Estamos en plena ebullición electoral a poco más de un año para las votaciones de 2020, que marcarán el inicio de un nuevo período de gobierno. La coyuntura sería un lugar común si no estuviesen los matices generados por interrogantes que tenemos todos. No recuerdo un interregno político tan enrarecido e impredecible
Sea cual fuere el desenlace –en cuanto a la selección de candidatos y los posteriores resultados electorales– el proceso debería ser, desde el principio hasta el final, una celebración de la democracia en la que dominen la tolerancia, el derecho a disentir, la criticidad y la libertad de opinar dentro y fuera de los partidos.
Nada es más fatal para una sociedad que la imposición de un pensamiento único, acrítico, encapsulado en un interés enfocado en dominar por cualquier vía y bajo cualquier método que dicte el pragmatismo.

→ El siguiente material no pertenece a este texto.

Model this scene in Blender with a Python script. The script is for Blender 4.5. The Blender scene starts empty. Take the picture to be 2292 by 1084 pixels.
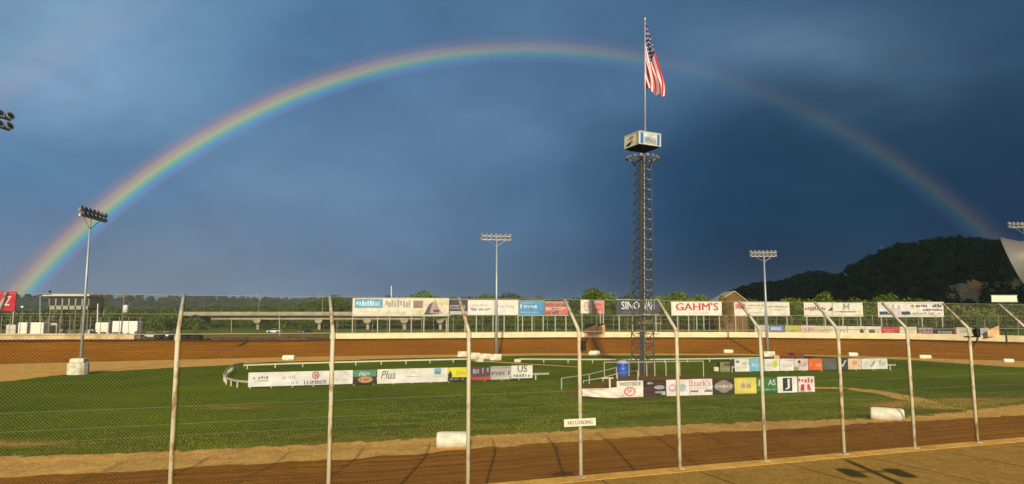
import bpy, math, random
import numpy as np
from mathutils import Vector, Matrix
random.seed(7); rng = np.random.default_rng(11)
SC = bpy.context.scene
COL = SC.collection
R = math.radians

# ------------------------------------------------------------------ camera
FPX, CX, CY, PITCH, EYE = 1548.0, 1146.0, 542.0, R(6.38), 6.4
cd = bpy.data.cameras.new('camera'); cam = bpy.data.objects.new('camera', cd); COL.objects.link(cam)
cd.sensor_width = 36.0; cd.lens = FPX / 2292 * 36.0
cd.clip_start = 0.05; cd.clip_end = 20000
cam.location = (0, 0, EYE); cam.rotation_euler = (R(90) + PITCH, 0, 0)
SC.camera = cam
SC.view_settings.view_transform = 'Standard'; SC.view_settings.look = 'None'
SC.view_settings.exposure = 0.25; SC.view_settings.gamma = 1.0

# ------------------------------------------------------------------ sun
SUN_EL, SUN_AZ = R(19.9), R(1.07)          # light travels along +Y, slightly to the right
ld = bpy.data.lights.new('sun', 'SUN'); sun = bpy.data.objects.new('sun', ld); COL.objects.link(sun)
ld.energy = 4.8; ld.angle = R(0.5); ld.color = (1.0, 0.89, 0.70)
LIGHT = Vector((math.sin(SUN_AZ) * math.cos(SUN_EL), math.cos(SUN_AZ) * math.cos(SUN_EL), -math.sin(SUN_EL)))
sun.rotation_euler = LIGHT.to_track_quat('-Z', 'Y').to_euler()

def lin(h):
    h = h.lstrip('#'); o = []
    for i in (0, 2, 4):
        c = int(h[i:i + 2], 16) / 255
        o.append(c / 12.92 if c <= 0.04045 else ((c + 0.055) / 1.055) ** 2.4)
    return tuple(o)

# ------------------------------------------------------------------ world: storm front ahead with a rainbow, clear sky behind
def build_world():
    w = bpy.data.worlds.new('World'); SC.world = w; w.use_nodes = True
    nt = w.node_tree; N = nt.nodes; L = nt.links; N.clear()
    def math_(op, a, b=None, c=None, clamp=False):
        n = N.new('ShaderNodeMath'); n.operation = op; n.use_clamp = clamp
        for i, s in enumerate((a, b, c)):
            if s is None: continue
            if isinstance(s, (int, float)): n.inputs[i].default_value = s
            else: L.new(s, n.inputs[i])
        return n.outputs[0]
    def sstep(v, a, b):
        n = N.new('ShaderNodeMapRange'); n.interpolation_type = 'SMOOTHSTEP'
        n.inputs['From Min'].default_value = a; n.inputs['From Max'].default_value = b
        L.new(v, n.inputs['Value']); return n.outputs['Result']
    def ramp(v, stops, interp='B_SPLINE'):
        n = N.new('ShaderNodeValToRGB'); n.color_ramp.interpolation = interp
        e = n.color_ramp.elements
        while len(e) < len(stops): e.new(0.5)
        for k, (p, c) in enumerate(stops):
            e[k].position = p; e[k].color = (*c, 1)
        L.new(v, n.inputs[0]); return n.outputs[0]
    def mix(f, a, b, mode='MIX'):
        n = N.new('ShaderNodeMix'); n.data_type = 'RGBA'; n.blend_type = mode
        if isinstance(f, (int, float)): n.inputs[0].default_value = f
        else: L.new(f, n.inputs[0])
        for s, k in ((a, 6), (b, 7)):
            if isinstance(s, tuple): n.inputs[k].default_value = (*s, 1)
            else: L.new(s, n.inputs[k])
        return n.outputs[2]
    tc = N.new('ShaderNodeTexCoord'); D = tc.outputs['Generated']
    sp = N.new('ShaderNodeSeparateXYZ'); L.new(D, sp.inputs[0])
    dx, dy, dz = sp.outputs
    az = math_('ARCTAN2', dx, dy)
    t = math_('MULTIPLY_ADD', az, 1 / R(90), 0.5, True)         # 0 .. 1 over azimuth -45 .. 45
    el = math_('ARCSINE', dz)
    def T(px): return math.atan((px - 1146) / 1558) / R(90) + 0.5
    def stops(*a): return [(T(p), lin(c)) for p, c in a]
    low = ramp(t, stops((0, '6e7d92'), (350, '6a7d92'), (800, '546c84'), (1200, '405b76'), (1500, '1a3650'), (1700, '172c44'), (2292, '1c2e48')))
    mid = ramp(t, stops((0, '547ca0'), (300, '587c9e'), (700, '56779a'), (1100, '4d6d90'), (1450, '254a6a'), (1750, '10344c'), (2292, '1b3550')))
    high = ramp(t, stops((0, '708dab'), (300, '5f85a8'), (700, '4a7096'), (1146, '4e7092'), (1500, '49698a'), (1800, '3f5f7e'), (2292, '2b4864')))
    nz = N.new('ShaderNodeTexNoise'); nz.inputs['Scale'].default_value = 3.2; nz.inputs['Detail'].default_value = 4; nz.inputs['Roughness'].default_value = 0.5
    nz.inputs['Distortion'].default_value = 0.4
    mp = N.new('ShaderNodeMapping'); mp.inputs['Scale'].default_value = (1.0, 1.0, 1.7); mp.inputs['Rotation'].default_value = (0, R(24), 0)
    mp.inputs['Location'].default_value = (3.1, 0.4, 1.7)
    L.new(D, mp.inputs[0]); L.new(mp.outputs[0], nz.inputs['Vector'])
    cl = math_('SUBTRACT', nz.outputs['Fac'], 0.5)
    elw = math_('MULTIPLY_ADD', cl, 0.16, el)
    a1 = mix(sstep(elw, R(1), R(10)), low, mid)
    a2 = mix(sstep(elw, R(10), R(23)), a1, high)
    # soft brightening and darkening of the cloud deck
    g = sstep(nz.outputs['Fac'], 0.28, 0.74)
    sc_ = ramp(g, [(0, (0.86, 0.88, 0.90)), (0.5, (1.0, 1.0, 1.0)), (1, (1.20, 1.16, 1.10))], 'LINEAR')
    storm = mix(1.0, a2, sc_, 'MULTIPLY')
    nz2 = N.new('ShaderNodeTexNoise'); nz2.inputs['Scale'].default_value = 7.0; nz2.inputs['Detail'].default_value = 7; nz2.inputs['Roughness'].default_value = 0.58; nz2.inputs['Distortion'].default_value = 0.5
    mp2 = N.new('ShaderNodeMapping'); mp2.inputs['Scale'].default_value = (0.9, 1.0, 1.9); mp2.inputs['Rotation'].default_value = (0, R(28), 0); L.new(D, mp2.inputs[0]); L.new(mp2.outputs[0], nz2.inputs['Vector'])
    f2 = math_('MULTIPLY_ADD', nz2.outputs['Fac'], 0.34, 0.83)
    vm = N.new('ShaderNodeVectorMath'); vm.operation = 'SCALE'; L.new(storm, vm.inputs[0]); L.new(f2, vm.inputs['Scale'])
    storm = vm.outputs[0]
    # a lighter wisp high on the right, and one high on the left
    def blob(px, py, rad_x, rad_y, col, prev, tilt=0.0):
        x, y, z = ray(px, py); a0 = math.atan2(x, y); e0 = math.asin(z)
        ua = math_('SUBTRACT', az, a0); ue = math_('SUBTRACT', el, e0)
        ue = math_('MULTIPLY_ADD', ua, tilt, ue)
        ue = math_('MULTIPLY_ADD', cl, 0.10, ue)
        q = math_('ADD', math_('POWER', math_('ABSOLUTE', math_('DIVIDE', ua, rad_x)), 2.0), math_('POWER', math_('ABSOLUTE', math_('DIVIDE', ue, rad_y)), 2.0))
        m = math_('MULTIPLY', math_('EXPONENT', math_('MULTIPLY', q, -1.0)), math_('MULTIPLY_ADD', nz2.outputs['Fac'], 1.2, 0.2))
        return mix(m, prev, (*col,), 'ADD')
    storm = blob(1790, 95, R(7), R(2.0), (0.055, 0.070, 0.082), storm, 0.1)
    storm = blob(1900, 170, R(9), R(3.0), (0.022, 0.030, 0.036), storm, 0.1)
    storm = blob(60, 200, R(7), R(2.5), (0.07, 0.085, 0.10), storm, -0.25)
    storm = blob(80, 60, R(9), R(3.5), (0.05, 0.07, 0.085), storm, -0.3)
    storm = blob(1050, 230, R(9), R(3.5), (0.020, 0.028, 0.045), storm, 0.2)
    # rainbow round the antisolar point
    dp = N.new('ShaderNodeVectorMath'); dp.operation = 'DOT_PRODUCT'; L.new(D, dp.inputs[0]); dp.inputs[1].default_value = tuple(LIGHT)
    ang = math_('ARCCOSINE', dp.outputs['Value'])
    bow_t = math_('DIVIDE', math_('SUBTRACT', ang, R(40.7)), R(2.45), None, True)
    bow = ramp(bow_t, [(0.0, lin('7f86b8')), (0.13, lin('868ccc')), (0.24, lin('58a6d0')), (0.34, lin('7fba90')), (0.45, lin('bdba84')), (0.60, lin('c8a47c')), (0.80, lin('b4807c')), (1.0, lin('8a7080'))], 'EASE')
    ba = ramp(bow_t, [(0.0, (0,) * 3), (0.13, (.42,) * 3), (0.25, (.80,) * 3), (0.34, (.95,) * 3), (0.45, (1,) * 3), (0.58, (.82,) * 3), (0.78, (.36,) * 3), (1.0, (0,) * 3)], 'EASE')
    s1 = ramp(t, [(T(0), (0.60,) * 3), (T(250), (0.66,) * 3), (T(600), (0.58,) * 3), (T(900), (0.40,) * 3), (T(1150), (0.27,) * 3), (T(1420), (0.16,) * 3),
                  (T(1490), (0.06,) * 3), (T(1700), (0.035,) * 3), (T(2050), (0.065,) * 3), (T(2292), (0.07,) * 3)], 'LINEAR')
    storm = mix(math_('MULTIPLY', ba, s1), storm, bow)
    # brighter air inside the bow on the left, darker band outside
    ins = math_('SUBTRACT', 1.0, sstep(ang, R(30), R(41)))
    ins = sstep(ang, R(41.5), R(36)); 
    insL = math_('MULTIPLY', ins, sstep(t, 0.62, 0.15))
    storm = mix(insL, storm, (0.030, 0.027, 0.022), 'ADD')
    # faint secondary bow, colours reversed
    b2t = math_('DIVIDE', math_('SUBTRACT', ang, R(50.0)), R(4.6), None, True)
    b2 = ramp(b2t, [(0, (0, 0, 0)), (0.28, (0.07, 0.025, 0.012)), (0.5, (0.05, 0.04, 0.012)), (0.75, (0.0, 0.03, 0.02)), (1, (0, 0, 0))], 'EASE')
    s2 = math_('MULTIPLY', sstep(t, 0.30, 0.08), 0.6)
    v2 = N.new('ShaderNodeVectorMath'); v2.operation = 'SCALE'; L.new(b2, v2.inputs[0]); L.new(s2, v2.inputs['Scale'])
    storm = mix(1.0, storm, v2.outputs[0], 'ADD')
    sky = N.new('ShaderNodeTexSky'); sky.sky_type = 'NISHITA'; sky.sun_disc = False
    sky.sun_elevation = SUN_EL; sky.sun_rotation = R(180) + SUN_AZ; sky.altitude = 200
    bg1 = N.new('ShaderNodeBackground'); bg1.inputs['Strength'].default_value = 0.065; L.new(sky.outputs[0], bg1.inputs['Color'])
    bg2 = N.new('ShaderNodeBackground'); bg2.inputs['Strength'].default_value = 0.90; L.new(storm, bg2.inputs['Color'])
    ms = N.new('ShaderNodeMixShader'); L.new(sstep(dy, -0.05, 0.45), ms.inputs[0]); L.new(bg1.outputs[0], ms.inputs[1]); L.new(bg2.outputs[0], ms.inputs[2])
    out = N.new('ShaderNodeOutputWorld'); L.new(ms.outputs[0], out.inputs['Surface'])

def ray(px, py):
    x = (px - CX) / FPX; v = (CY - py) / FPX
    d = Vector((x, math.cos(PITCH) - v * math.sin(PITCH), math.sin(PITCH) + v * math.cos(PITCH)))
    return d.normalized()
def at(px, py, Y):
    d = ray(px, py); return Vector((d.x / d.y * Y, Y, EYE + d.z / d.y * Y))
def gnd(px, py, z=0.0):
    d = ray(px, py); s = (z - EYE) / d.z
    return Vector((d.x * s, d.y * s, z))
def slope(px, py):
    d = ray(px, py); return d.x / d.y
def on_line(A, B, px, py):
    """point of the ground line A-B seen in image column px (at row py)"""
    k = slope(px, py); dx, dy = B.x - A.x, B.y - A.y
    s = (k * A.y - A.x) / (dx - k * dy)
    return Vector((A.x + s * dx, A.y + s * dy, A.z + s * (B.z - A.z)))
def ppm(Y): return FPX / Y
build_world()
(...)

En estos días hemos vivido conatos de autoritarismo, irrespeto institucional, conductas de avasallamiento muy preocupantes porque, al ser ejecutados en tan corto tiempo, lucen como una tendencia o una convicción de que “el poder es para ejercerlo aunque entre el mar”. Así piensan algunos que confieren carácter de eternidad a sus puestos públicos.
Es un brote de pasiones cuya raíz está en la hinchada autoestima y el delirio de grandeza, el sello de actores que jamás soñaron con que la milagrosa política los colocaría en lugares prominentes u otros que, ya añejos, llevan años siendo instancias de poder y se creen por encima del bien y del mal. La sociedad tiene que activarse sin miedo y detener en seco la brutalidad política de estos megalómanos.
En la medida en que estos sujetos hallen legitimidad a sus desafueros sobre la base la tolerancia, el silencio o el olvido de los ciudadanos, peligrosamente entreabrimos las puertas al autoritarismo y eso puede tener consecuencias funestas.